La patronne du RN a du mal à sortir de l’ambiguïté sur le dossier ukrainien. Voyant que la situation internationale légitime la fonction présidentielle d’Emmanuel Macron, celle qui prétend lui succéder n’hésite pas à l’accuser de jouer avec les peurs, ce dont elle ne se prive pas elle-même.
Visiblement, Marine le Pen ne sait pas comment se comporter face à la méthode Trump. Alors que d’autres leaders d’extrême droite sont allés saluer l’élection du président américain, elle est restée à Paris. Jordan Bardella a été envoyé en émissaire après coup, pour revenir prématurément, par crainte d’une polémique autour d’un salut nazi de Steve Bannon, l’ancien conseiller de Donald Trump. Mal à l’aise pour arbitrer entre l’Europe et le mépris américain, peu rompue à l’exercice des relations internationales, elle n’a pas compris la portée du guet-apens américain monté contre le président Zelensky. Alors que l’indignation était unanime face au traitement humiliant et brutal infligé au leader du pays agressé, elle a fait comme si ce genre de procédé faisait partie des coutumes internationales, inventant au passage le concept de télé-diplomatie. Ce qui supposerait que l’incident relèverait d’une méthode diplomatique et non d’un comportement propre à la personnalité du président américain.
Pendant ce temps-là, le président de la République retrouve ses prérogatives de chef de la diplomatie française, terrain sur lequel, par sa fonction, il a au moins le mérite de l’expérience. Les Français en sont conscients et en témoignent dans les enquêtes d’opinion. La guerre ou la fin de la guerre en Ukraine stabilisent la position d’Emmanuel Macron à l’Élysée. De quoi agacer Marine Le Pen qui, il n’y a pas si longtemps, comptait pouvoir acculer le chef de l’État à la démission.
Mal à l’aise sur les dossiers internationaux, contrariée par le regain de forme du président, Marine Le Pen s’emploie donc à le rabaisser au niveau de la polémique franco-française avec une accusation qu’elle connait bien. « Emmanuel Macron joue sur les peurs » affirme-t-elle, alors que le FN puis le RN ne prospèrent précisément qu’en nourrissant les peurs et les colères des Français. Marine Le Pen n’entend d’ailleurs pas modifier sa pratique. A peine a-t-elle porté cette accusation qu’elle se dépêche de reprendre ses couplets habituels sur les dangers du fondamentalisme islamisme qui a « fait des morts », alors que « pour l’instant, la Russie n’a pas attaqué la France », comme si la préparation de cette éventualité n’était pas un des moyens de parvenir à la paix.

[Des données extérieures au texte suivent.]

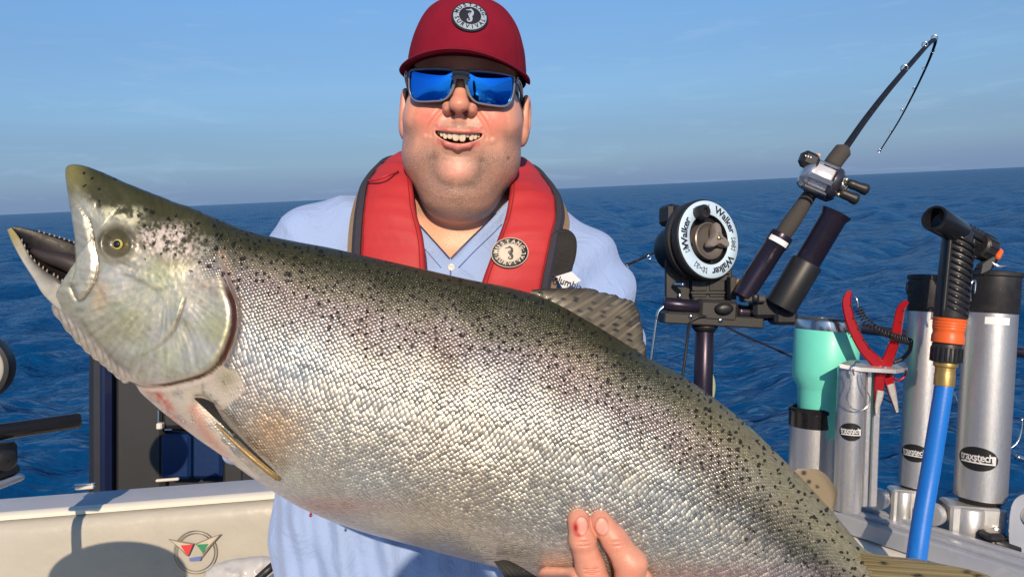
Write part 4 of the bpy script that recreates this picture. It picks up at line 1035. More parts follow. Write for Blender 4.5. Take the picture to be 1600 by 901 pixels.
    for (x0, wd, ht, top) in ((-26.6,3.8,6.0,-57.2),(-22.6,4.6,8.4,-57.4),(-17.6,5.8,10.6,-57.6),(-11.2,7.0,9.8,-57.8),(-3.4,8.8,11.4,-58.0),(5.2,8.6,11.8,-58.0),(11.6,4.4,6.4,-57.9),(16.6,6.0,10.4,-57.7),(21.6,4.8,9.6,-57.5),(25.6,4.0,7.6,-57.2)):
        wd = wd + 0.3; yb = top + 0.0030 * x0 * x0; zc = 84.5 - 0.0115 * x0 * x0
        s = np.linspace(0, 1, 7); ring = []
        th_ = np.linspace(0, 2 * np.pi, 14, endpoint=False)
        V_ = []; F_ = []
        for i, t in enumerate(s):
            wv = wd / 2 * (0.86 + 0.14 * math.sin(math.pi * min(1, t * 1.1))) * (1 if t < 0.8 else (1 - 0.45 * ((t - 0.8) / 0.2) ** 2)); dp = 2.4 * (1 - 0.55 * t)
            px_ = np.sign(np.cos(th_)) * np.abs(np.cos(th_)) ** 0.6 * wv; pz_ = np.sign(np.sin(th_)) * np.abs(np.sin(th_)) ** 0.7 * dp
            V_.append(np.stack([x0 + px_, np.full(14, yb - ht * t + 1.2), zc + pz_], 1))
        for i in range(6):
            for j in range(14): F_.append((i * 14 + j, i * 14 + (j + 1) % 14, (i + 1) * 14 + (j + 1) % 14, (i + 1) * 14 + j))
        F_.append(tuple(range(13, -1, -1))); F_.append(tuple(6 * 14 + j for j in range(14)))
        mk('tooth', H2W(np.concatenate(V_)), [f_[::-1] for f_ in F_], tm, PERSON)
    # ---- shirt
    def sh(x, y, z):
        d = shirt_sdf(x, y, z)
        vn = vneck(x, y); cut = smin(vn, z + 10, 4)
        d = d - 3.2 * np.exp(-((vn + 10) / 8) ** 2) * smooth01(z, 0, 30) * smooth01(y, -300, -270)
        d = smax(d, cut, 2.5)
        d = smax(d, y + 150, 10)
        return smax(d, -(y + 905), 10)
    v, q = surfnet(sh, (-360, -920, -215), (330, -130, 400), 4.0, slack=16)
    sm_ = bpy.data.materials.new('shirt_cotton'); sm_.use_nodes = True; t = sm_.node_tree; b = t.nodes['Principled BSDF']
    b.inputs['Base Color'].default_value = (0.30, 0.415, 0.675, 1); b.inputs['Roughness'].default_value = 0.85; b.inputs['Sheen Weight'].default_value = 0.15; b.inputs['Specular IOR Level'].default_value = 0.25
    tcn = N(t, 'ShaderNodeTexCoord'); n1 = N(t, 'ShaderNodeTexNoise', inp={'Scale': 16.0, 'Detail': 6.0, 'Roughness': 0.62, 'Distortion': 1.2}); t.links.new(tcn.outputs['Object'], n1.inputs[0])
    n2 = N(t, 'ShaderNodeTexNoise', inp={'Scale': 1400.0, 'Detail': 1.0}); t.links.new(tcn.outputs['Object'], n2.inputs[0])
    b1 = N(t, 'ShaderNodeBump', inp={'Strength': 1.0, 'Distance': 0.006}); t.links.new(n1.outputs['Fac'], b1.inputs['Height'])
    b2 = N(t, 'ShaderNodeBump', inp={'Strength': 0.6, 'Distance': 0.0003}); t.links.new(n2.outputs['Fac'], b2.inputs['Height']); t.links.new(b1.outputs[0], b2.inputs['Normal']); t.links.new(b2.outputs[0], b.inputs['Normal'])
    shirt = mk('shirt', T2W(v), q, sm_, PERSON)
    global TORSO_V; TORSO_V = v
    # ---- collar leaves, placket and button
    def front(x, y):
        """z of the shirt front in torso millimetres"""
        zz = np.linspace(260, -40, 400, dtype=np.float32); d = shirt_sdf(np.full(400, x, np.float32), np.full(400, y, np.float32), zz)
        k = np.argmax(d < 0); return float(zz[k])
    nav = mat('collar_trim', (0.035, 0.045, 0.09), 0.8, noise=0.2, nscale=300)
    for s in (-1, 1):
        e_ = [(VX + s * q, -259 + 1.08 * q - 1.5) for q in np.linspace(1, 62, 16)]
        mk('collar_trim', *tube(T2W([(x_, y_, front(x_ + s * 4, y_ - 5) + 3.4) for x_, y_ in e_]), 0.0008, 6), nav, PERSON)
        e2_ = [(VX + s * (q + 12), -259 + 1.08 * q - 13) for q in np.linspace(0, 58, 16)]
        mk('collar_stitch', *tube(T2W([(x_, y_, front(x_, y_) + 2.6) for x_, y_ in e2_]), 0.0006, 6), mat('shirt_stitch', (0.16, 0.23, 0.42), 0.9), PERSON)
    zf = front(VX, -300)
    pl = [(VX + 1, y_, front(VX, y_) + 1.5) for y_ in np.linspace(-262, -420, 12)]
    mk('placket_seam', *tube(T2W(pl), 0.0011, 6), mat('shirt_seam', (0.10, 0.15, 0.30), 0.9, noise=0.2, nscale=300), PERSON)
    bt = mat('button_shell', (0.62, 0.62, 0.60), 0.25, noise=0.2, nscale=500)
    bp_ = T2W((VX + 2, -272, front(VX, -272) + 2.5))
    mk('button', *lathe(bp_, -fw, [(0.0001, 0.0), (0.0045, 0), (0.0052, 0.0008), (0.0048, 0.0020), (0.0032, 0.0014), (0.0001, 0.0012)], 20, cap=False), bt, PERSON)
    # chest pocket print, partly hidden by the flap and the fish
    px_, py_ = 893, 436
    # ---- trousers and shoes down to the deck
    tr = mat('trouser_cloth', (0.05, 0.055, 0.07), 0.9, noise=0.2, nscale=80, bump=0.002, bscale=30)
    hip = T2W((0, -870, 0)); hx = hip[0]; hy = hip[1]
    mb = MB()
    for s in (-1, 1):
        pth = spl([(hx + s * 0.11, hy, hip[2] + 0.06), (hx + s * 0.13, hy - 0.01, hip[2] - 0.15), (hx + s * 0.15, hy - 0.02, DECK + 0.45), (hx + s * 0.16, hy, DECK + 0.05)], 20)
        mb.add(*tube(pth, np.linspace(0.155, 0.075, 20), 20))
    mb.build('trousers', tr, PERSON)
    shm = mat('shoe_rubber', (0.03, 0.03, 0.03), 0.6, noise=0.3, nscale=60)
    for s in (-1, 1):
        mk('shoe', *tube(spl([(hx + s * 0.16, hy + 0.09, DECK + 0.045), (hx + s * 0.16, hy, DECK + 0.06), (hx + s * 0.17, hy - 0.10, DECK + 0.048), (hx + s * 0.18, hy - 0.20, DECK + 0.036)], 14), np.interp(np.arange(14), [0, 2, 7, 11, 13], [0.03, 0.045, 0.05, 0.045, 0.025]), 14), shm, PERSON)
    return front
SHIRT_FRONT = build_person()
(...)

Toujours dans le registre de la peur, de la mort, et de la guerre, la chef de file RN agite d’autres épouvantails. L’Europe serait « largement allemande ». Faire entrer l’Ukraine dans l’UE signifierait « la mort de l’agriculture française ». Enfin, si l’Europe de la Défense avait existé, « nos soldats seraient déjà en Ukraine », comprenez en train de mourir pour un autre pays que le leur. L’argumentation n’a pas pour but de rassurer ou de proposer une autre issue.
Bien que dénonçant la diplomatie de l’émotion, Marine Le Pen ne s‘appuie sur son émotion personnelle pour justifier ses accusations : « j’ai cru qu’il [Macron] allait annoncer la guerre ». La mise en avant de l’émotion et uniquement de l’émotion, cela s’appelle jouer avec les peurs.